On the other hand, there are no doubt things Netanyahu could do, in addition to extending the war, that would increase Trump’s chances of winning in November. He understands American politics and has various ways to influence it, as he’s demonstrated to the acute discomfort of such past presidents as Barack Obama. So, even though Netanyahu will try to help Trump’s campaign in any event, it’s not inconceivable that he’s offered to pull out all the stops—and that in exchange Trump has promised to let him do whatever he wants with Gaza once the war ends.

For that matter, Trump might well let Bibi do whatever he wants in Gaza even without a secret deal. Certainly Trump would be more tolerant of ethnic cleansing than Biden would be. Tolerating it would bring less intra-party blowback for Trump than for Biden. And conspicuously, even performatively, callous indifference to mass suffering is more on-brand for Trump than for Biden.

Besides, Trump has a history of doing whatever Israel wants. He withdrew from the arduously negotiated Iran nuclear deal in 2018 and then, in 2020, authorized the assassination of Iran’s most important military commander—two things that Biden, notwithstanding his own rich history of accommodating Israel, wouldn’t have done.

And imagine the real estate opportunities that ethnic cleansing could bring! Jared Kushner drew fire this year for saying, “Gaza’s waterfront property, it could be very valuable… it’s a little bit of an unfortunate situation there, but I think from Israel’s perspective I would do my best to move the people out and then clean it up.” 

Kushner complained that reports in liberal media failed to quote him immediately adding that “I don’t think that Israel has stated that they don’t want the people to move back there afterwards.” But you can bet that Donald Trump wouldn’t be too picky about whether any Gazans who left oceanfront property—or left Gaza itself—did or didn’t come back. Bibi Netanyahu would no doubt prefer that they didn’t. 

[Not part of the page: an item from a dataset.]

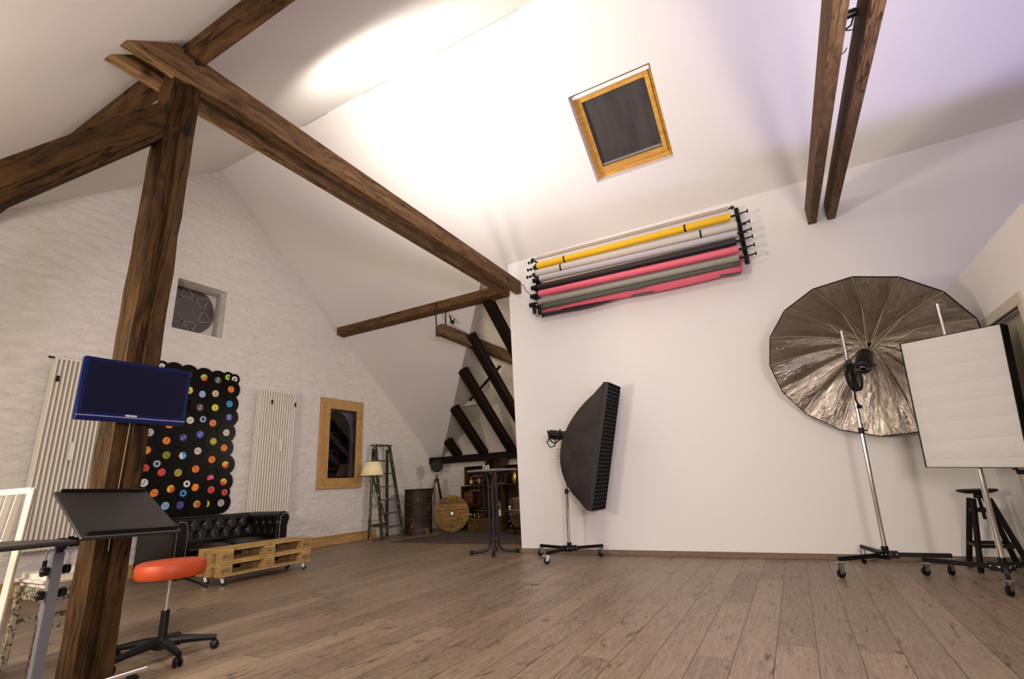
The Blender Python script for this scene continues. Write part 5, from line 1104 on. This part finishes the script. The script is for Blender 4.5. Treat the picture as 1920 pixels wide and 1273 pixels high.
# ================================================================== CRATES, BOOKS AND THINGS ON THEM
def crate_proto(L_=0.50, H_=0.40, Dp=0.32):
    """open-front fruit crate, lying on its long side: origin bottom centre, opening to -Y"""
    b = MB(); t = 0.012
    for x in (-L_ / 2 + 0.018, L_ / 2 - 0.018):
        for z in (0.018, H_ - 0.018): b.bb((x - 0.018, -Dp / 2, z - 0.018), (x + 0.018, Dp / 2, z + 0.018))
    for z0_, z1_ in ((0, t), (H_ - t, H_)):
        for k in range(3): w = Dp / 3 - 0.012; y = -Dp / 2 + k * Dp / 3; b.bb((-L_ / 2, y, z0_), (L_ / 2, y + w, z1_))
    for x0_, x1_ in ((-L_ / 2, -L_ / 2 + t), (L_ / 2 - t, L_ / 2)):
        for k in range(3): w = Dp / 3 - 0.014; y = -Dp / 2 + k * Dp / 3; b.bb((x0_, y, 0.0), (x1_, y + w, H_))
    for k in range(4): h = H_ / 4 - 0.018; z = 0.006 + k * H_ / 4; b.bb((-L_ / 2, Dp / 2 - t, z), (L_ / 2, Dp / 2, z + h))
    for sx_ in (-1, 1):
        for sz_ in (0, 1):
            c = V((sx_ * (L_ / 2 - 0.012), -Dp / 2 + 0.004, 0.012 if sz_ == 0 else H_ - 0.012)); zz = 1 if sz_ == 0 else -1
            b.prism([c, c + V((-sx_ * 0.06, 0, 0)), c + V((0, 0, zz * 0.06))], (0, 0.01, 0))
    o = b.build('wooden_crate', CRATEW); return o
cr0 = crate_proto(); CR = []
YC = 9.61
crates = [  # x centre, z bottom, upright?, label
 (-6.20, 0.92, 0, 'dark crate with small bottles, left end of the upper row'),
 (-5.70, 0.96, 1, 'upright crate standing highest in the stack, behind bar table top'),
 (-5.20, 0.90, 0, 'dark crate with gold vase and red books, beside white wall'),
 (-6.30, 0.505, 0, 'dark crate at the left end of the middle row, holding red books'),
 (-5.80, 0.415, 1, 'upright empty crate in the middle of the stack, behind the table column'),
 (-5.33, 0.40, 1, 'upright open crate behind the brown armchair back'),
 (-6.22, 0.08, 0, 'bottom crate with fairy lights, beside the cable drum'),
 (-5.70, 0.0, 0, 'bottom crate behind the stencilled wooden chest'),
 (-5.18, 0.0, 0, 'bottom crate with coloured fairy lights under the armchair side')]
for i, (x, z, upr, lab) in enumerate(crates):
    o = cr0 if i == 0 else cr0.copy()
    if i: COL.objects.link(o)
    if upr: o.rotation_euler = (0, R(90), 0); o.location = (x - 0.20, YC, z + 0.25)
    else: o.location = (x, YC, z)
    tag(o, lab, 'crate', 'stacked wooden crates at the back of the alcove')
BK = mat('red_leather_book', (0.075, 0.010, 0.008), 0.5); GD = mat('gilt', (0.65, 0.42, 0.20), 0.4, 0.6)
b = MB(); b.bb((-0.018, -0.085, 0), (0.018, 0.085, 0.26), bev=0.008); bk0 = b.build('book', BK)
b = MB()
for k in range(8): b.bb((-0.011, -0.0875, 0.018 + k * 0.030), (0.011, -0.083, 0.027 + k * 0.030))
b.build('gilt_bands', GD, bk0)
ordn = ['leftmost', 'second', 'third', 'fourth', 'fifth']
n_ = 0
for (x0_, z, cnt, wh) in ((-6.46, 0.526, 5, 'in the left middle-row crate'), (-5.745, 0.975, 3, 'in the upright topmost crate'), (-5.10, 0.921, 3, 'beside the gold vase')):
    for k in range(cnt):
        o = bk0 if n_ == 0 else dup(bk0); o.location = (x0_ + k * 0.043, YC - 0.05, z); n_ += 1
        tag(o, '%s of the red gilt-banded books %s' % (ordn[k], wh), 'book', 'red books ' + wh)
def bottle(x, y, z, r, h, m, lab, m2=None):
    b = MB(); b.lathe([(0, 0), (r, 0), (r, h * 0.6), (r * 0.4, h * 0.75), (r * 0.35, h), (0, h)], (x, y, z), seg=16); o = b.build('bottle', m, smooth=True); tag(o, lab, 'bottle', 'bottles in the upper left crate')
    MB().cyl((x, y, z + h * 0.12), (x, y, z + h * 0.48), r + 0.001, seg=16).build('paper_label', m2 or mat('old_label', (0.55, 0.42, 0.16), 0.7), o, smooth=True)
DG = mat('dark_glass', (0.012, 0.012, 0.01), 0.12)
bottle(-6.33, YC - 0.08, 0.943, 0.035, 0.16, mat('amber', (0.20, 0.07, 0.01), 0.2), 'squat amber bottle at the left in the upper left crate')
bottle(-6.12, YC - 0.08, 0.943, 0.022, 0.22, DG, 'slim dark bottle with pale label in the upper left crate')
b = MB(); b.lathe([(0, 0), (0.03, 0), (0.035, 0.01), (0.05, 0.06), (0.055, 0.12), (0.04, 0.19), (0.022, 0.22), (0.028, 0.24), (0, 0.24)], (-5.22, YC - 0.08, 0.921), seg=24); tag(b.build('vase', mat('gold_glaze', (0.65, 0.42, 0.12), 0.3, 0.8), smooth=True), 'small gold vase next to the red books in the right crate', 'vase')
b = MB(); c0 = atY(956, 951, 9.33); b.ball(c0, 0.035, seg=20); b.cyl(c0 - V((0, 0, 0.06)), c0 - V((0, 0, 0.02)), 0.018); tag(b.build('glass_bulb', mat('milk_glass', (0.78, 0.74, 0.66), 0.3), smooth=True), 'white globe bulb standing by the armchair back', 'bulb')
b = MB(); tag(MB().bar((-5.42, 9.33, c0.z - 0.075), (-5.02, 9.33, c0.z - 0.075), 0.22, 0.02).build('wooden_shelf', CRATEW), 'thin board carrying the white globe bulb', 'shelf')
def fairy(cx_, cz, w, h, n, lab, seed, y):
    rn = random.Random(seed); t = thing('fairy_lights', lab, 'string lights', (cx_, y, cz)); pts = [V((cx_ + rn.uniform(-w, w), y + rn.uniform(-0.02, 0.02), cz + rn.uniform(0, h))) for _ in range(n)]
    MB().tube(pts, 0.002, 4).build('wire', RUBBER, t)
    cs = [(1, 0.8, 0.45), (1, 0.8, 0.45), (0.2, 0.9, 0.4), (1, 0.5, 0.1)]
    for i, p in enumerate(pts): MB().ball(p, 0.0055, seg=8).build('bulb', mat('glow_%d' % (i % 4), cs[i % 4], 0.4, emit=(cs[i % 4] + (1,), 1.6)), t)
fairy(-6.22, 0.14, 0.16, 0.20, 12, 'warm fairy lights in the bottom crate beside the cable drum', 3, YC - 0.15)
fairy(-5.24, 0.06, 0.12, 0.12, 10, 'coloured fairy lights low in the crate next to the armchair', 5, YC - 0.17)
b = MB(); rn = random.Random(9)
for k in range(10): b.ball((-5.52 + rn.uniform(-0.03, 0.03), 9.36, 0.50 + rn.uniform(-0.05, 0.08)), 0.022, (1, 1, 0.7), 8)
b.cyl((-5.52, 9.36, 0.40), (-5.52, 9.36, 0.44), 0.025); t = b.build('potted_sprig', mat('pale_leaf', (0.16, 0.18, 0.07), 0.7), smooth=True); tag(t, 'little pale sprig in a pot glimpsed between the table legs', 'plant')
MB().cyl((-5.52, 9.36, 0.28), (-5.52, 9.36, 0.40), 0.03).build('pot', mat('pot_white', (0.6, 0.57, 0.5), 0.5), t, smooth=True)
b = MB(); b.bb((-5.60, 9.29, 0.0), (-5.44, 9.43, 0.28)); tag(b.build('small_crate', CRATEW, bevel=0.004), 'small dark box under the potted sprig, behind bar table', 'box')
# stencilled chest
ch = thing('wooden_chest', 'old stencilled ammunition chest on the rug before the crates', 'chest', (-5.75, 9.05, 0))
CHW = wood('chest_wood', (0.04, 0.02, 0.006, 1), (0.15, 0.08, 0.024, 1), 'X', scale=2, bump=0.4, cracks=0.5)
MB().bb((-6.10, 9.02, 0.008), (-5.32, 9.26, 0.22)).build('box', CHW, ch, bevel=0.006)
MB().bb((-6.11, 9.01, 0.222), (-5.31, 9.27, 0.255)).build('lid', CHW, ch, bevel=0.005)
b = MB()
for x in (-5.86, -5.55): b.bb((x - 0.015, 9.012, 0.18), (x + 0.015, 9.021, 0.245))
b.build('latch', IRON, ch)
text_obj('LOS 50L', 0.075, INK, ch, 'stencil', (-5.60, 9.0185, 0.055), (1, 0, 0), (0, 0, 1))
text_obj('8 CM KAST. 3 PAR', 0.035, INK, ch, 'stencil', (-5.72, 9.0185, 0.145), (1, 0, 0), (0, 0, 1)); text_obj('PATRONEN', 0.035, INK, ch, 'stencil', (-5.75, 9.0185, 0.105), (1, 0, 0), (0, 0, 1))
# bench end between drum and spool
bn = thing('low_bench', 'dark wooden bench end between the rusty drum and cable drum', 'bench', (-6.75, 9.42, 0))
MB().bb((-6.98, 9.50, 0.47), (-6.62, 9.84, 0.50)).build('top', CRATEW, bn); 
for x in (-6.95, -6.66): MB().bb((x, 9.52, 0), (x + 0.035, 9.82, 0.47)).build('side_panel', CRATEW, bn)

# ================================================================== ARMCHAIR (cut by the white wall)
ac_ = thing('armchair', 'brown fabric armchair half hidden behind the white wall edge', 'armchair', (-4.45, 8.75, 0))
BF = mat('brown_velour', (0.060, 0.030, 0.012), 0.9, sheen=0.3, bump=0.2, bscale=40)
MB().bb((-4.86, 8.50, 0.30), (-4.15, 9.05, 0.43), bev=0.04).build('seat_cushion', BF, ac_, smooth=True)
MB().prism([(-4.84, 8.54, 0.30), (-4.17, 8.54, 0.30), (-4.22, 8.56, 0.13), (-4.76, 8.56, 0.13)], (0, 0.5, 0)).build('seat_base', BF, ac_, bevel=0.01)
MB().bb((-4.84, 8.98, 0.36), (-4.12, 9.16, 0.80), bev=0.06).build('backrest', BF, ac_, smooth=True)
MB().cyl((-4.84, 8.66, 0.58), (-4.84, 9.12, 0.60), 0.065, seg=20).bb((-4.88, 8.68, 0.40), (-4.80, 9.10, 0.58)).build('armrest', BF, ac_, smooth=True)
for x, y in ((-4.74, 8.56), (-4.2, 8.56), (-4.74, 9.02), (-4.2, 9.02)): MB().cyl((x, y, 0.006), (x, y, 0.14), 0.014, 0.024).build('leg', BW, ac_, smooth=True)

# ================================================================== RUG
RG = bpy.data.materials.new('woven_rug'); RG.use_nodes = True; nt = RG.node_tree; N = nt.nodes.new; L = nt.links.new
tc = N('ShaderNodeTexCoord'); ck = N('ShaderNodeTexVoronoi'); ck.inputs['Scale'].default_value = 22; L(tc.outputs['Object'], ck.inputs['Vector']); rp = N('ShaderNodeValToRGB'); e = rp.color_ramp.elements; e[0].position = 0.2; e[0].color = (0.11, 0.075, 0.058, 1); e[1].position = 0.5; e[1].color = (0.035, 0.022, 0.020, 1); L(ck.outputs['Distance'], rp.inputs[0]); L(rp.outputs[0], nt.nodes['Principled BSDF'].inputs['Base Color']); nt.nodes['Principled BSDF'].inputs['Roughness'].default_value = 0.95
b = MB(); rp_ = [V((-6.72, 7.36, 0)), V((-3.7, 7.30, 0)), V((-3.7, 9.2, 0)), V((-6.42, 9.2, 0))]
b.prism([p + V((0, 0, 0.001)) for p in rp_], (0, 0, 0.006)); rug = b.build('rug', RG); tag(rug, 'dark patterned oriental rug on the alcove floor', 'rug')
b = MB(); cen = sum(rp_, V((0, 0, 0))) / 4
for f0, f1 in ((0.93, 0.95), (0.985, 1.0)):
    for i in range(4):
        p, q = rp_[i], rp_[(i + 1) % 4]; pts = [cen.lerp(p, f0), cen.lerp(q, f0), cen.lerp(q, f1), cen.lerp(p, f1)]; b.prism([x + V((0, 0, 0.0072)) for x in pts], (0, 0, 0.0008))
b.build('border', mat('rug_border', (0.13, 0.045, 0.03), 0.95), rug)

# ================================================================== LIGHTS
def area(name, loc, target, size, energy, col, sy=None, spread=180):
    l = bpy.data.lights.new(name, 'AREA'); l.energy = energy; l.color = col; l.size = size; l.spread = R(spread)
    if sy: l.shape = 'RECTANGLE'; l.size_y = sy
    o = bpy.data.objects.new(name, l); COL.objects.link(o); o.location = loc; o.rotation_euler = (V(target) - V(loc)).to_track_quat('-Z', 'Y').to_euler(); return o
def spot(name, loc, target, energy, col, ang, blend, r=0.05):
    l = bpy.data.lights.new(name, 'SPOT'); l.energy = energy; l.color = col; l.spot_size = R(ang); l.spot_blend = blend; l.shadow_soft_size = r
    o = bpy.data.objects.new(name, l); COL.objects.link(o); o.location = loc; o.rotation_euler = (V(target) - V(loc)).to_track_quat('-Z', 'Y').to_euler(); return o
WARM = (1.0, 0.88, 0.755)
area('room_light', (-3.7, -0.75, 1.65), (-2.6, 6.5, 2.3), 0.6, 115, WARM, 0.5)
area('room_light', (1.2, -0.7, 1.6), (-6.5, 4.8, 2.8), 0.9, 112, WARM, 0.8)
area('ceiling_bounce', (-1.6, 2.2, 3.8), (-2.0, 4.2, 0.0), 1.2, 50, WARM)
area('alcove_fill', (-2.6, 8.4, 2.3), (-5.6, 9.0, 2.2), 0.5, 30, (1.0, 0.86, 0.70))  # unseen fill added behind the white wall to brighten alcove walls and roof
spot('uplight_beam', (-3.43, 3.3, 4.12), (-3.0, 4.35, 5.9), 320, (1, 0.92, 0.82), 144, 1.0, 0.15)
spot('uplight_right', (1.0, 2.0, 2.2), (-0.3, 4.4, 5.9), 170, (1, 0.92, 0.82), 90, 0.9, 0.2)
area('blue_strip_fill', (2.9, 0.6, 1.55), (2.6, 4.6, 4.4), 2.4, 170, (0.52, 0.48, 1.0), 0.05)  # strip added out of view to tint the right-hand ceiling slope lavender
b = MB(); b.bb((1.35, 2.0, 0), (4.4, 2.03, 2.33)); tag(b.build('light_blocker', mat('grey_cloth', (0.12, 0.11, 0.11), 0.9)), 'grey light-blocking screen added right of the camera, outside the picture', 'screen')  # unseen panel added to cut off the blue strip's light low on the slope
w = bpy.data.worlds.new('world'); SC.world = w; w.use_nodes = True; w.node_tree.nodes['Background'].inputs[0].default_value = (0.85, 0.82, 1.0, 1); w.node_tree.nodes['Background'].inputs[1].default_value = 0.2
SC.view_settings.view_transform = 'Standard'; SC.view_settings.look = 'None'; SC.view_settings.gamma = 1; SC.view_settings.use_curve_mapping = False
SC.view_settings.exposure = 0.25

Given Biden’s repeated failure to significantly moderate Israel’s behavior since October 7, it’s easy to conclude that no American president could give Netanyahu much more leeway than he’s gotten lately. So it’s easy to assume that, so far as the Israel-Palestine situation goes, the outcome of the November election doesn’t matter. But to Palestinians in Gaza it could wind up mattering massively.